• EXERCISE TASK:
Your task is to tally the lines of the listing containing the word "script" and report the figure alone.

• SUPPLIED DATA:

● ● ● ● ● ● ●

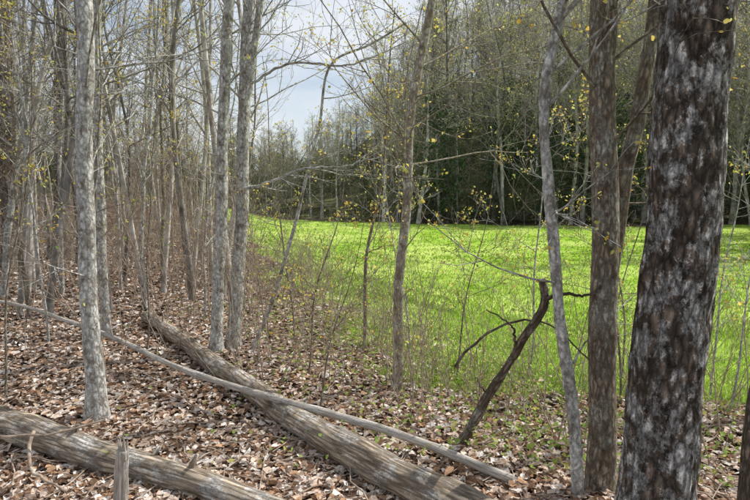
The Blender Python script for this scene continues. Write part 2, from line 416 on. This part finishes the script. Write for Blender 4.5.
near_tree('leaning_sapling', [(-5.8, 9, .1), (-5.52, 9, 1.9), (-5.2, 9, 3.55), (-5.03, 9, 4.58), (-4.5, 9, 8)], .05, .025, B_gray, seg=14, rings=70, nb=8, zmin=2, leafp=.3)
near_tree('old_tree', [(-8.09, 15, .1), (-7.95, 15, 3), (-7.8, 15, 6.5), (-7.6, 15, 14)], .2, .12, B_dark, seg=22, rings=90, nb=6, zmin=3, leafp=.2)
near_tree('old_tree', [(-7.57, 12, .1), (-7.5, 12, 3), (-7.37, 12, 5.6), (-7.2, 12, 12)], .15, .1, B_dark, seg=22, rings=90, nb=6, zmin=3, leafp=.2)
# unseen trees added right of the view to throw shadows on the foreground
for (x, y, r) in [(5.6, 5.4, .08), (8.6, 8.2, .11)]:
    z = float(hz(x, y))
    near_tree('maple_tree', [(x, y, z), (x + .1, y, z + 3), (x - .1, y + .2, z + 6), (x, y, z + 11)], r, r * .35, B_gray, seg=14, rings=60, nb=0, zmin=2.8, top=3, leafp=.2)
for (x, y, h, ln, r, mt) in [(-3.9, 5.2, 5, .3, .022, B_gray), (-2.75, 5.5, 4, .25, .014, B_brown), (-3.3, 8.2, 7, .5, .035, B_gray), (-4.6, 7.6, 6, -.2, .03, B_brown),
        (-2.5, 9, 6, .4, .03, B_gray), (-3.4, 10.5, 7, -.4, .04, B_brown), (-2.2, 7.3, 4.5, .6, .018, B_gray), (-.6, 5.2, 2.2, .35, .009, B_brown), (-.95, 6.6, 3.2, -.3, .012, B_brown),
        (.75, 5.2, 2.0, .3, .009, B_brown), (1.9, 4.4, 2.4, -.2, .010, B_brown), (2.6, 4.2, 2.0, .3, .009, B_gray), (.35, 6.0, 2.6, -.3, .010, B_gray), (-5.6, 6.9, 6, .3, .028, B_gray),
        (1.5, 5.6, 2.8, .2, .011, B_gray), (-4.2, 11.5, 8, .2, .045, B_brown), (2.1, 5.2, 2.4, .4, .009, B_brown), (-2.9, 4.5, 3.4, .3, .010, B_brown), (-1.9, 8.3, 5, .3, .022, B_brown),
        (-5.2, 9.6, 7, .3, .04, B_gray), (-6.4, 10.5, 8, -.3, .05, B_dark), (-3.0, 12.5, 7, .3, .035, B_gray), (2.7, 6.2, 3.2, -.3, .012, B_brown), (3.3, 5.6, 3, .3, .012, B_gray),
        (-3.5, 6.1, 4.5, -.3, .014, B_gray), (-2.4, 6.0, 3.5, .2, .011, B_brown), (-4.4, 6.2, 5, .4, .018, B_brown), (-.4, 4.3, 1.5, .3, .007, B_brown)]:
    z = float(hz(x, y))
    near_tree('sapling', [(x, y, z), (x + ln * .2, y, z + h * .3), (x + ln * .75, y + .1, z + h * .65), (x + ln, y, z + h)], r, r * .25, mt, seg=8, rings=40, nb=9, zmin=z + h * .2, L=(.3, .9), leafp=.45, top=3, flare=1.2, low=3, amp=.02)

# leaning dead branch with side limbs
m = M()
P = smooth_path([(.49, 3.66, -.12), (.60, 3.55, .18), (.70, 3.42, .46), (.82, 3.2, .82), (.885, 3.0, 1.12), (.86, 2.97, 1.2)], 60)
tube(m, P, np.linspace(.033, .019, 60), 18, 0, .5, 9, cap=True)
for pp, r in (([(.885, 3.0, 1.1), (.98, 2.97, 1.13), (1.08, 2.95, 1.12), (1.13, 2.9, 1.17)], .012),
              ([(.49, 3.5, .59), (.6, 3.42, .76), (.718, 3.3, .88), (.889, 3.1, .955), (1.0, 3.0, .9), (1.09, 2.9, .80)], .009),
              ([(.8, 3.25, .76), (.72, 3.1, .95), (.6, 3.1, 1.02)], .008), ([(.7, 3.45, .4), (.6, 3.4, .55)], .008)):
    Q = smooth_path(pp, 20); Q[1:-1] += rng.normal(0, .004, (18, 3)); tube(m, Q, np.linspace(r, r * .4, 20), 8, 0, .2, 9)
m.obj('dead_leaning_branch', [B_dark])

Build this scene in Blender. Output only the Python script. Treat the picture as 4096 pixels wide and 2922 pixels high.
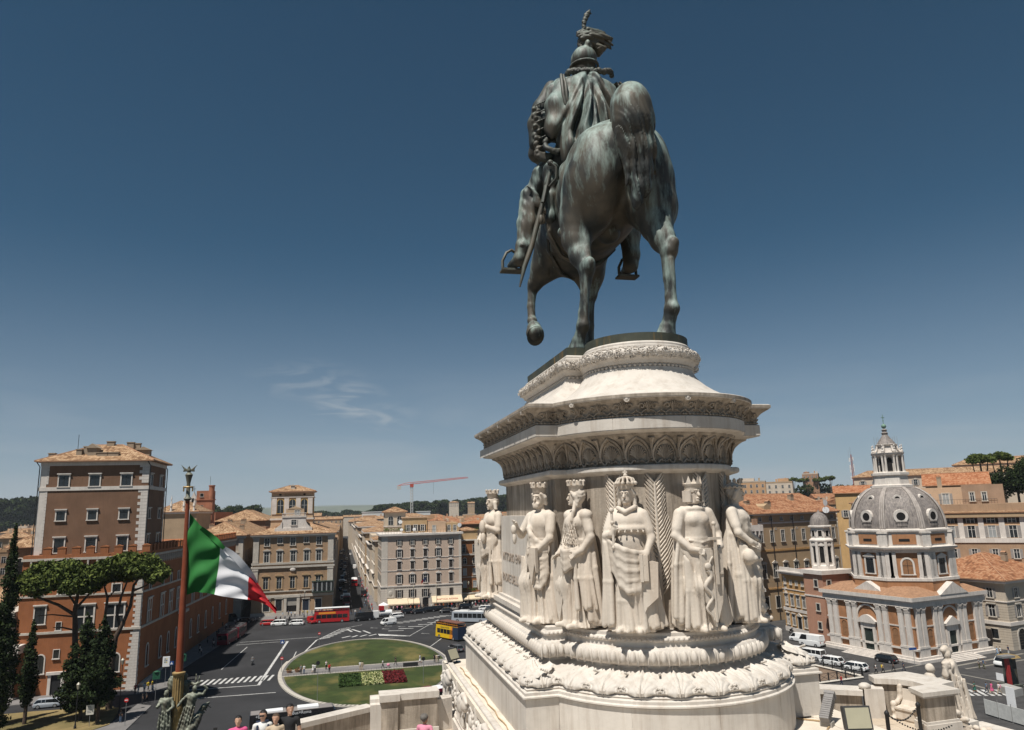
import bpy,bmesh,math,random
import numpy as np
from mathutils import Vector,Matrix
R=math.radians
random.seed(7)
for o in list(bpy.data.objects):
 bpy.data.objects.remove(o)
SC=bpy.context.scene
COL=SC.collection
# camera
YAW,PITCH,ROLL=R(13.2155),R(11.2688),R(1.6)
cam=bpy.data.cameras.new('camera')
cam.sensor_width=36.0
cam.lens=2900/4096*36
cam.clip_start=0.5
cam.clip_end=60000
camo=bpy.data.objects.new('camera',cam)
COL.objects.link(camo)
_r=Vector((math.cos(YAW),-math.sin(YAW),0))
_f=Vector((math.sin(YAW)*math.cos(PITCH),math.cos(YAW)*math.cos(PITCH),math.sin(PITCH)))
_u=_r.cross(_f)
_cr=_r*math.cos(ROLL)-_u*math.sin(ROLL)
_cu=_r*math.sin(ROLL)+_u*math.cos(ROLL)
m=Matrix((_cr,_cu,-_f)).transposed().to_4x4()
m.translation=Vector((0,0,31.0))
camo.matrix_world=m
SC.camera=camo
# light
SUN=Vector((-0.36,-0.35,1.0)).normalized()
sun=bpy.data.lights.new('sun','SUN')
sun.energy=5.0
sun.angle=R(0.53)
sun.color=(1.0,0.955,0.88)
suno=bpy.data.objects.new('sun',sun)
COL.objects.link(suno)
suno.rotation_euler=SUN.to_track_quat('Z','Y').to_euler()
world=bpy.data.worlds.new('World')
SC.world=world
world.use_nodes=True
wn,wl=world.node_tree.nodes,world.node_tree.links
bg=wn['Background']
sky=wn.new('ShaderNodeTexSky')
sky.sky_type='NISHITA'
sky.sun_disc=False
sky.sun_elevation=math.asin(SUN.z)
sky.sun_rotation=math.atan2(SUN.x,SUN.y)
sky.altitude=50
sky.air_density=0.6
sky.dust_density=0.0
sky.ozone_density=4.0
bg.inputs['Strength'].default_value=0.05
tc=wn.new('ShaderNodeTexCoord')
sep=wn.new('ShaderNodeSeparateXYZ');wl.new(tc.outputs['Generated'],sep.inputs[0])
mp=wn.new('ShaderNodeMapping');mp.inputs['Scale'].default_value=(1.6,1.6,11.0)
mp.inputs['Rotation'].default_value=(0.0,R(9),0)
wl.new(tc.outputs['Generated'],mp.inputs['Vector'])
n1=wn.new('ShaderNodeTexNoise');n1.inputs['Scale'].default_value=1.7;n1.inputs['Detail'].default_value=9
n1.inputs['Roughness'].default_value=0.52;n1.inputs['Distortion'].default_value=0.5
wl.new(mp.outputs[0],n1.inputs['Vector'])
r1=wn.new('ShaderNodeMapRange');r1.inputs['From Min'].default_value=0.44;r1.inputs['From Max'].default_value=0.72
wl.new(n1.outputs['Fac'],r1.inputs['Value'])
e1=wn.new('ShaderNodeMapRange');e1.inputs['From Min'].default_value=0.20;e1.inputs['From Max'].default_value=0.02
wl.new(sep.outputs['Z'],e1.inputs['Value'])
mu=wn.new('ShaderNodeMath');mu.operation='MULTIPLY'
wl.new(r1.outputs[0],mu.inputs[0]);wl.new(e1.outputs[0],mu.inputs[1])
mu2=wn.new('ShaderNodeMath');mu2.operation='MULTIPLY';mu2.inputs[1].default_value=0.55
wl.new(mu.outputs[0],mu2.inputs[0])
def wisp(prev,d,ext,seed,amt):
 vs=wn.new('ShaderNodeVectorMath');vs.operation='SUBTRACT';vs.inputs[1].default_value=d
 wl.new(tc.outputs['Generated'],vs.inputs[0])
 vm=wn.new('ShaderNodeVectorMath');vm.operation='MULTIPLY';vm.inputs[1].default_value=ext
 wl.new(vs.outputs[0],vm.inputs[0])
 ln=wn.new('ShaderNodeVectorMath');ln.operation='LENGTH';wl.new(vm.outputs[0],ln.inputs[0])
 fr=wn.new('ShaderNodeMapRange');fr.inputs['From Min'].default_value=1.0;fr.inputs['From Max'].default_value=0.0
 fr.interpolation_type='SMOOTHSTEP'
 wl.new(ln.outputs['Value'],fr.inputs['Value'])
 mp2=wn.new('ShaderNodeMapping');mp2.inputs['Rotation'].default_value=(0,R(-24),0);mp2.inputs['Scale'].default_value=(9,9,42)
 mp2.inputs['Location'].default_value=(seed,0,0)
 wl.new(tc.outputs['Generated'],mp2.inputs['Vector'])
 nn=wn.new('ShaderNodeTexNoise');nn.inputs['Scale'].default_value=1.3;nn.inputs['Detail'].default_value=8;nn.inputs['Distortion'].default_value=1.2
 wl.new(mp2.outputs[0],nn.inputs['Vector'])
 nr=wn.new('ShaderNodeMapRange');nr.inputs['From Min'].default_value=0.46;nr.inputs['From Max'].default_value=0.75
 wl.new(nn.outputs['Fac'],nr.inputs['Value'])
 mm=wn.new('ShaderNodeMath');mm.operation='MULTIPLY';wl.new(fr.outputs[0],mm.inputs[0]);wl.new(nr.outputs[0],mm.inputs[1])
 mk=wn.new('ShaderNodeMath');mk.operation='MULTIPLY_ADD';mk.inputs[1].default_value=amt
 wl.new(mm.outputs[0],mk.inputs[0]);wl.new(prev,mk.inputs[2])
 return mk.outputs[0]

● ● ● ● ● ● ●

• COMPLETED TASK:
2